Gemma Hills - The Anti-Bullying Mum
I HAVE WORKED TO...
  • Successfully guide my daughter in dealing with bullying
  • Create strong relationships with my girls (so I don’t spend my time worrying if they’re ok)
  • Guide hundreds of parents through the battle-field of bullying.
I BELIEVE...
  • Mums are powerful and have the power to heal
  • If you help a mother you’re helping her whole family (as well as everyone else she supports!)
  • That when you act on instinct you’ll always get it right.
I’m on a mission to empower families to no longer live in fear.
Come with me. Be a part of this.
Let’s make change together.

MY STORY

BACK THEN

I felt I had failed by not being able to protect my daughter. I blamed myself, ‘I should have known what to do and how to protect her’, but I didn’t. I was drowning in emotion and it was preventing me from thinking clearly. I was acting on impulse in desperate attempts to stop the agony of witnessing my daughter rapidly deteriorate into half the person she was before.

 

I was a lioness protecting her cub, but unlike a lioness I wasn’t able to charge at the predator and tear them limb by limb.

 

So what could I do?

I pleaded with her teachers, the parent of the child doing the bullying, and asked friends and family for suggestions, but it made no difference.

 

Even during the less intense bullying we were left reeling from the experience.
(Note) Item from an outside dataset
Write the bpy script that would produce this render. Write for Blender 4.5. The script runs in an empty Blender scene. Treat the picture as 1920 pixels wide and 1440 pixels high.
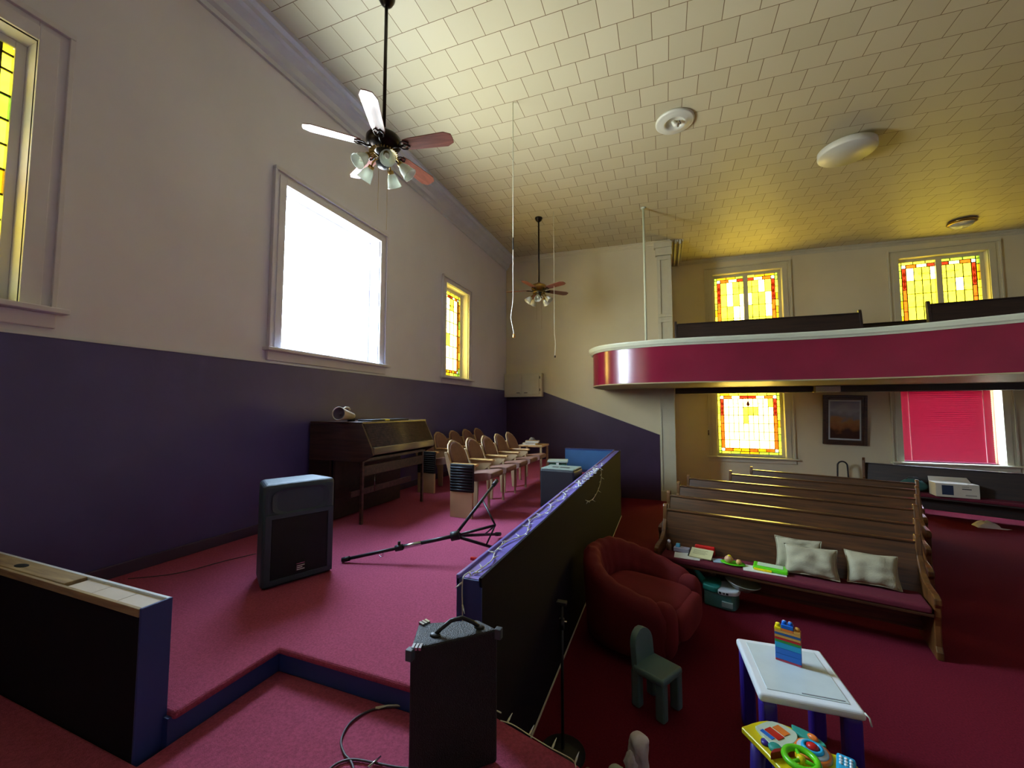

Anxiety became a normal part of our lives. Not taking risks or trying anything new became a part of who we were.

 

I was left beating myself up over not acting sooner, not knowing how to stop it sooner, not preparing her enough to deal with people like this, not pushing the teachers to do more to help – failing.

 

I progressively felt more and more overwhelmed and worn down. It began to effect my relationships. I felt judged. I became defensive. Anxiety, anger, disappointment, resentment and fury were my everyday companions.

 

I couldn’t find any real support and advice that didn’t leave me feeling powerless and terrified. I wanted to know what we could do to turn the situation around, and in ways that lasted. I didn’t want us to ever be in this position again. The helpful advice I did find was spread far and wide. It took a long time to collect enough pieces of the puzzle to get an idea of the full picture.

 

Once we knew the steps to take the bullying stopped, and it didn’t start again.

 

During my time working for Family Lives, I heard from hundreds of mums like you, in the same position I was in. I was limited on the helpline, sometimes one phone call isn’t enough. I know that as parents we need on-going support and guidance. (It’s damn hard to remember what to do when you’re overwhelmed with emotion and desperate to fix it, we need reminders.) And so The Anti Bullying Mum was born.

 

The Anti Bullying Mum provides you with all the pieces of the puzzle, without you having to struggle to collect them, because you’ve already got enough on your plate!

WHAT I LEARNT
  • That whether you are working with a child to prevent or overcome bullying, or maybe your experience of being bullied as a child still effects you now, the answer is the same – empowerment.

 

  • That bullying does not represent failure. In fact it’s an opportunity to empower your child and shift anything that is holding them back.

 

  • No one knows a child better than his/her parents, and no one has the strength to protect their child better than they do.

 

  • The fear and disempowerment caused by bullying creates a cycle of more fear and disempowerment. We need to break the cycle.

 

 

I know there is no better feeling than your child being happy. There’s no other person on this planet that can make you blissfully happy just by being happy themselves. And just because they are who they are, your child is also the one person that can make you feel the most desperate, panicked and enraged you’ll ever feel. Not because of something they do to you but because of something that has happened to them.

NOW
  • My daughters are thriving.

 

  • They still encounter unhappy people that are intent on making others unhappy, but now we know how to deal with it.

 

  • I trust my own judgement. When I feel something’s not right I act on that. I spend less time looking to others for the answers.

 

Never again will we reach those depths of desperation as a result of someone else’s behaviour.